What you have to do
Without the pictures, can you quote each line below exactly?

-- begin Entries provided --

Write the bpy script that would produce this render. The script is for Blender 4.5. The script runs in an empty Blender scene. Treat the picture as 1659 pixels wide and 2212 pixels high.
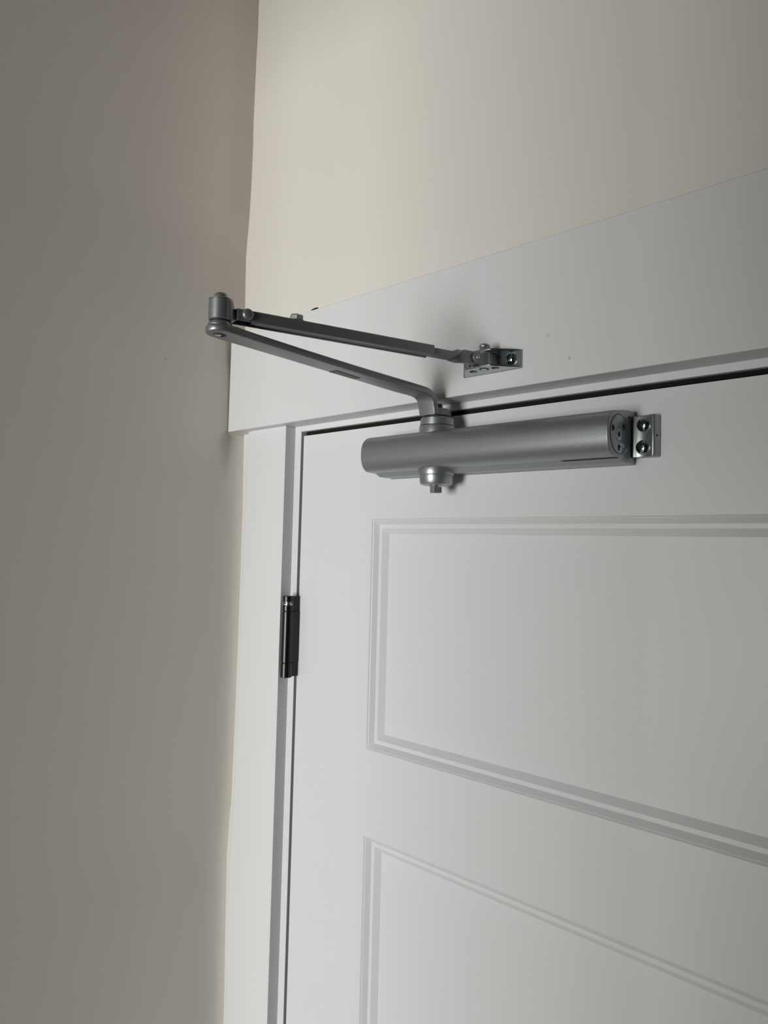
import bpy, bmesh, math, random
from mathutils import Vector, Matrix
random.seed(4)
S = bpy.context.scene
COL = S.collection
PI = math.pi

# ------------------------------------------------------------------ camera
cam_d = bpy.data.cameras.new('camera')
cam = bpy.data.objects.new('camera', cam_d); COL.objects.link(cam)
CR = Vector((0.7281, 0.6850, 0.0251)); CU = Vector((0.0149, -0.0524, 0.9985)); CB = Vector((0.6853, -0.7267, -0.0484))
CR.normalize(); CB = (CB - CR * CB.dot(CR)).normalized(); CU = CB.cross(CR)
M = Matrix((CR, CU, CB)).transposed().to_4x4(); M.translation = Vector((0.85, -0.60, 1.90))
cam.matrix_world = M
cam_d.sensor_fit = 'VERTICAL'; cam_d.sensor_height = 36.0; cam_d.lens = 36.0 * 1560.0 / 2212.0
cam_d.clip_start = 0.02
S.camera = cam

# ------------------------------------------------------------------ world, lights, exposure
W = bpy.data.worlds.new('world'); S.world = W; W.use_nodes = True
W.node_tree.nodes['Background'].inputs[0].default_value = (0.75, 0.86, 1.0, 1)
W.node_tree.nodes['Background'].inputs[1].default_value = 0.6
S.view_settings.view_transform = 'Standard'; S.view_settings.look = 'None'
S.view_settings.gamma = 1.0; S.view_settings.use_curve_mapping = False
S.view_settings.exposure = 0.0

# daylight that comes in through the window of the far room (stands in the window opening)
WIN = (-0.2, 1.3, 0.5, 2.25)          # x0 x1 z0 z1 in the wall y = YF
YF = -4.4
ld = bpy.data.lights.new('window_daylight', 'AREA'); ld.shape = 'RECTANGLE'
ld.size = WIN[1] - WIN[0] - 0.06; ld.size_y = WIN[3] - WIN[2] - 0.06
ld.energy = 195.0; ld.color = (0.98, 0.99, 0.945)
lo = bpy.data.objects.new('window_daylight', ld); COL.objects.link(lo)
lo.location = ((WIN[0] + WIN[1]) / 2, YF - 0.16, (WIN[2] + WIN[3]) / 2)
lo.rotation_euler = (PI / 2, 0, 0)

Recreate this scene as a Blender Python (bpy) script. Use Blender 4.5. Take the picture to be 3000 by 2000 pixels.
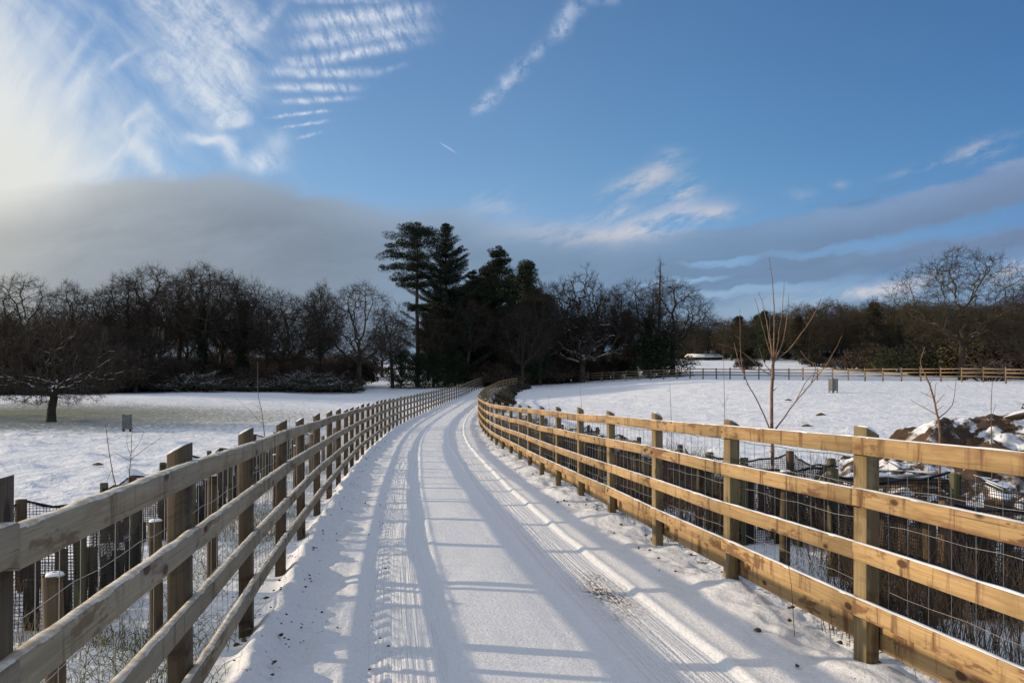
import bpy, math, random
import numpy as np
from mathutils import Vector, noise as mnoise
R = math.radians
scene = bpy.context.scene
for o in list(bpy.data.objects): bpy.data.objects.remove(o)
COL = scene.collection

# ------------------------------------------------------------ camera, sun, exposure
F = 2432.0                        # focal length in pixels of the 3000 px photograph
HY = 1090.0                       # row of the horizon there
cam = bpy.data.cameras.new('camera'); camo = bpy.data.objects.new('camera', cam); COL.objects.link(camo)
cam.sensor_width = 36.0; cam.lens = F / 3000 * 36
cam.shift_y = (HY - 1000) / 3000
cam.clip_start = 0.05; cam.clip_end = 5000
camo.location = (0, 0, 1.4); camo.rotation_euler = (R(90), 0, 0)
scene.camera = camo
SUN_EL = 14.8; SUN_DIR = Vector((-1, 0.2, math.tan(R(SUN_EL)) * 1.02)).normalized()
sl = bpy.data.lights.new('sun', 'SUN'); sl.energy = 4.2; sl.angle = R(0.6); sl.color = (1.0, 0.80, 0.56)
so = bpy.data.objects.new('sun', sl); COL.objects.link(so)
so.rotation_euler = SUN_DIR.to_track_quat('Z', 'Y').to_euler(); so.location = (-40, 10, 30)
scene.view_settings.view_transform = 'Standard'; scene.view_settings.look = 'None'
scene.view_settings.gamma = 1.0; scene.view_settings.exposure = 0.0

# ------------------------------------------------------------ node expression helper
class NT:
    def __init__(s, tree): s.t = tree; s.n = tree.nodes; s.l = tree.links
    def node(s, typ, **kw):
        n = s.n.new(typ)
        for k, v in kw.items(): setattr(n, k, v)
        return n
    def put(s, sock, v):
        if isinstance(v, bpy.types.NodeSocket): s.l.new(v, sock)
        elif isinstance(v, (tuple, list)) and len(sock.default_value) == 4 and len(v) == 3: sock.default_value = (*v, 1)
        else: sock.default_value = v
    def m(s, op, a, b=0.0, c=0.0, clamp=False):
        n = s.node('ShaderNodeMath', operation=op, use_clamp=clamp)
        s.put(n.inputs[0], a); s.put(n.inputs[1], b); s.put(n.inputs[2], c); return n.outputs[0]
    def add(s, *a):
        r = a[0]
        for x in a[1:]: r = s.m('ADD', r, x)
        return r
    def sub(s, a, b): return s.m('SUBTRACT', a, b)
    def mul(s, *a):
        r = a[0]
        for x in a[1:]: r = s.m('MULTIPLY', r, x)
        return r
    def mx(s, a, b): return s.m('MAXIMUM', a, b)
    def ss(s, v, lo, hi, a=0.0, b=1.0):
        n = s.node('ShaderNodeMapRange', interpolation_type='SMOOTHSTEP')
        s.put(n.inputs[0], v); s.put(n.inputs[1], lo); s.put(n.inputs[2], hi); s.put(n.inputs[3], a); s.put(n.inputs[4], b)
        return n.outputs[0]
    def comb(s, x, y, z=0.0):
        n = s.node('ShaderNodeCombineXYZ'); s.put(n.inputs[0], x); s.put(n.inputs[1], y); s.put(n.inputs[2], z); return n.outputs[0]
    def sep(s, v):
        n = s.node('ShaderNodeSeparateXYZ'); s.put(n.inputs[0], v); return n.outputs
    def noise(s, vec, scale, detail=4, rough=0.55, dist=0.0, out=0):
        n = s.node('ShaderNodeTexNoise'); s.put(n.inputs['Vector'], vec); s.put(n.inputs['Scale'], scale)
        s.put(n.inputs['Detail'], detail); s.put(n.inputs['Roughness'], rough); s.put(n.inputs['Distortion'], dist)
        return n.outputs[out]
    def mix(s, f, a, b):
        n = s.node('ShaderNodeMix', data_type='RGBA'); s.put(n.inputs[0], f); s.put(n.inputs[6], a); s.put(n.inputs[7], b); return n.outputs[2]
    def ramp(s, f, stops, interp='LINEAR'):
        n = s.node('ShaderNodeValToRGB'); n.color_ramp.interpolation = interp; e = n.color_ramp.elements
        while len(e) < len(stops): e.new(0.5)
        for i, (p, c) in enumerate(stops): e[i].position = p; e[i].color = (*c, 1) if len(c) == 3 else c
        s.put(n.inputs[0], f); return n.outputs[0]
    def curve(s, f, pts):
        n = s.node('ShaderNodeFloatCurve'); c = n.mapping.curves[0]
        while len(c.points) < len(pts): c.points.new(0.5, 0.5)
        for i, (x, y) in enumerate(pts): c.points[i].location = (x, y)
        n.mapping.update(); s.put(n.inputs['Value'], f); return n.outputs[0]

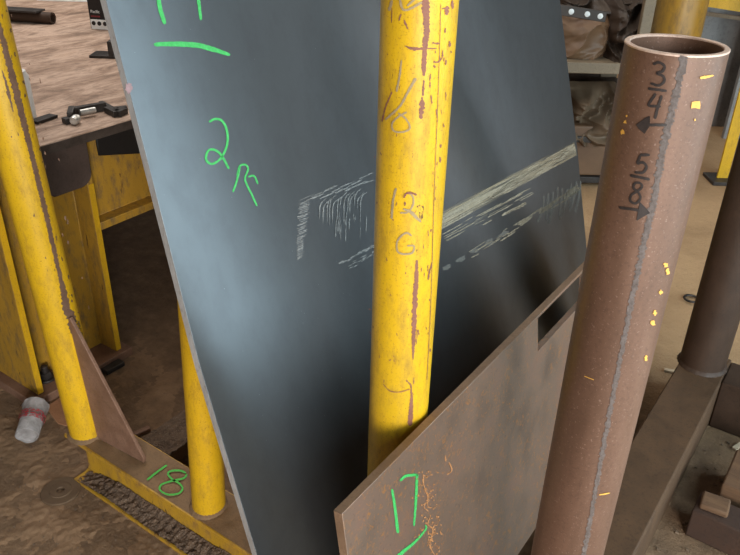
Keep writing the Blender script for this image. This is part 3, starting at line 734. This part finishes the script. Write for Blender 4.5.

-- end Entries provided --

Correct result
Write the bpy script that would produce this render. The script is for Blender 4.5. The script runs in an empty Blender scene. Treat the picture as 1659 pixels wide and 2212 pixels high.
import bpy, bmesh, math, random
from mathutils import Vector, Matrix
random.seed(4)
S = bpy.context.scene
COL = S.collection
PI = math.pi

# ------------------------------------------------------------------ camera
cam_d = bpy.data.cameras.new('camera')
cam = bpy.data.objects.new('camera', cam_d); COL.objects.link(cam)
CR = Vector((0.7281, 0.6850, 0.0251)); CU = Vector((0.0149, -0.0524, 0.9985)); CB = Vector((0.6853, -0.7267, -0.0484))
CR.normalize(); CB = (CB - CR * CB.dot(CR)).normalized(); CU = CB.cross(CR)
M = Matrix((CR, CU, CB)).transposed().to_4x4(); M.translation = Vector((0.85, -0.60, 1.90))
cam.matrix_world = M
cam_d.sensor_fit = 'VERTICAL'; cam_d.sensor_height = 36.0; cam_d.lens = 36.0 * 1560.0 / 2212.0
cam_d.clip_start = 0.02
S.camera = cam

# ------------------------------------------------------------------ world, lights, exposure
W = bpy.data.worlds.new('world'); S.world = W; W.use_nodes = True
W.node_tree.nodes['Background'].inputs[0].default_value = (0.75, 0.86, 1.0, 1)
W.node_tree.nodes['Background'].inputs[1].default_value = 0.6
S.view_settings.view_transform = 'Standard'; S.view_settings.look = 'None'
S.view_settings.gamma = 1.0; S.view_settings.use_curve_mapping = False
S.view_settings.exposure = 0.0

# daylight that comes in through the window of the far room (stands in the window opening)
WIN = (-0.2, 1.3, 0.5, 2.25)          # x0 x1 z0 z1 in the wall y = YF
YF = -4.4
ld = bpy.data.lights.new('window_daylight', 'AREA'); ld.shape = 'RECTANGLE'
ld.size = WIN[1] - WIN[0] - 0.06; ld.size_y = WIN[3] - WIN[2] - 0.06
ld.energy = 195.0; ld.color = (0.98, 0.99, 0.945)
lo = bpy.data.objects.new('window_daylight', ld); COL.objects.link(lo)
lo.location = ((WIN[0] + WIN[1]) / 2, YF - 0.16, (WIN[2] + WIN[3]) / 2)
lo.rotation_euler = (PI / 2, 0, 0)

Recreate this scene as a Blender Python (bpy) script. Use Blender 4.5. Take the picture to be 3000 by 2000 pixels.
import bpy, math, random
import numpy as np
from mathutils import Vector, noise as mnoise
R = math.radians
scene = bpy.context.scene
for o in list(bpy.data.objects): bpy.data.objects.remove(o)
COL = scene.collection

# ------------------------------------------------------------ camera, sun, exposure
F = 2432.0                        # focal length in pixels of the 3000 px photograph
HY = 1090.0                       # row of the horizon there
cam = bpy.data.cameras.new('camera'); camo = bpy.data.objects.new('camera', cam); COL.objects.link(camo)
cam.sensor_width = 36.0; cam.lens = F / 3000 * 36
cam.shift_y = (HY - 1000) / 3000
cam.clip_start = 0.05; cam.clip_end = 5000
camo.location = (0, 0, 1.4); camo.rotation_euler = (R(90), 0, 0)
scene.camera = camo
SUN_EL = 14.8; SUN_DIR = Vector((-1, 0.2, math.tan(R(SUN_EL)) * 1.02)).normalized()
sl = bpy.data.lights.new('sun', 'SUN'); sl.energy = 4.2; sl.angle = R(0.6); sl.color = (1.0, 0.80, 0.56)
so = bpy.data.objects.new('sun', sl); COL.objects.link(so)
so.rotation_euler = SUN_DIR.to_track_quat('Z', 'Y').to_euler(); so.location = (-40, 10, 30)
scene.view_settings.view_transform = 'Standard'; scene.view_settings.look = 'None'
scene.view_settings.gamma = 1.0; scene.view_settings.exposure = 0.0

# ------------------------------------------------------------ node expression helper
class NT:
    def __init__(s, tree): s.t = tree; s.n = tree.nodes; s.l = tree.links
    def node(s, typ, **kw):
        n = s.n.new(typ)
        for k, v in kw.items(): setattr(n, k, v)
        return n
    def put(s, sock, v):
        if isinstance(v, bpy.types.NodeSocket): s.l.new(v, sock)
        elif isinstance(v, (tuple, list)) and len(sock.default_value) == 4 and len(v) == 3: sock.default_value = (*v, 1)
        else: sock.default_value = v
    def m(s, op, a, b=0.0, c=0.0, clamp=False):
        n = s.node('ShaderNodeMath', operation=op, use_clamp=clamp)
        s.put(n.inputs[0], a); s.put(n.inputs[1], b); s.put(n.inputs[2], c); return n.outputs[0]
    def add(s, *a):
        r = a[0]
        for x in a[1:]: r = s.m('ADD', r, x)
        return r
    def sub(s, a, b): return s.m('SUBTRACT', a, b)
    def mul(s, *a):
        r = a[0]
        for x in a[1:]: r = s.m('MULTIPLY', r, x)
        return r
    def mx(s, a, b): return s.m('MAXIMUM', a, b)
    def ss(s, v, lo, hi, a=0.0, b=1.0):
        n = s.node('ShaderNodeMapRange', interpolation_type='SMOOTHSTEP')
        s.put(n.inputs[0], v); s.put(n.inputs[1], lo); s.put(n.inputs[2], hi); s.put(n.inputs[3], a); s.put(n.inputs[4], b)
        return n.outputs[0]
    def comb(s, x, y, z=0.0):
        n = s.node('ShaderNodeCombineXYZ'); s.put(n.inputs[0], x); s.put(n.inputs[1], y); s.put(n.inputs[2], z); return n.outputs[0]
    def sep(s, v):
        n = s.node('ShaderNodeSeparateXYZ'); s.put(n.inputs[0], v); return n.outputs
    def noise(s, vec, scale, detail=4, rough=0.55, dist=0.0, out=0):
        n = s.node('ShaderNodeTexNoise'); s.put(n.inputs['Vector'], vec); s.put(n.inputs['Scale'], scale)
        s.put(n.inputs['Detail'], detail); s.put(n.inputs['Roughness'], rough); s.put(n.inputs['Distortion'], dist)
        return n.outputs[out]
    def mix(s, f, a, b):
        n = s.node('ShaderNodeMix', data_type='RGBA'); s.put(n.inputs[0], f); s.put(n.inputs[6], a); s.put(n.inputs[7], b); return n.outputs[2]
    def ramp(s, f, stops, interp='LINEAR'):
        n = s.node('ShaderNodeValToRGB'); n.color_ramp.interpolation = interp; e = n.color_ramp.elements
        while len(e) < len(stops): e.new(0.5)
        for i, (p, c) in enumerate(stops): e[i].position = p; e[i].color = (*c, 1) if len(c) == 3 else c
        s.put(n.inputs[0], f); return n.outputs[0]
    def curve(s, f, pts):
        n = s.node('ShaderNodeFloatCurve'); c = n.mapping.curves[0]
        while len(c.points) < len(pts): c.points.new(0.5, 0.5)
        for i, (x, y) in enumerate(pts): c.points[i].location = (x, y)
        n.mapping.update(); s.put(n.inputs['Value'], f); return n.outputs[0]

Keep writing the Blender script for this image. This is part 3, starting at line 734. This part finishes the script. Write for Blender 4.5.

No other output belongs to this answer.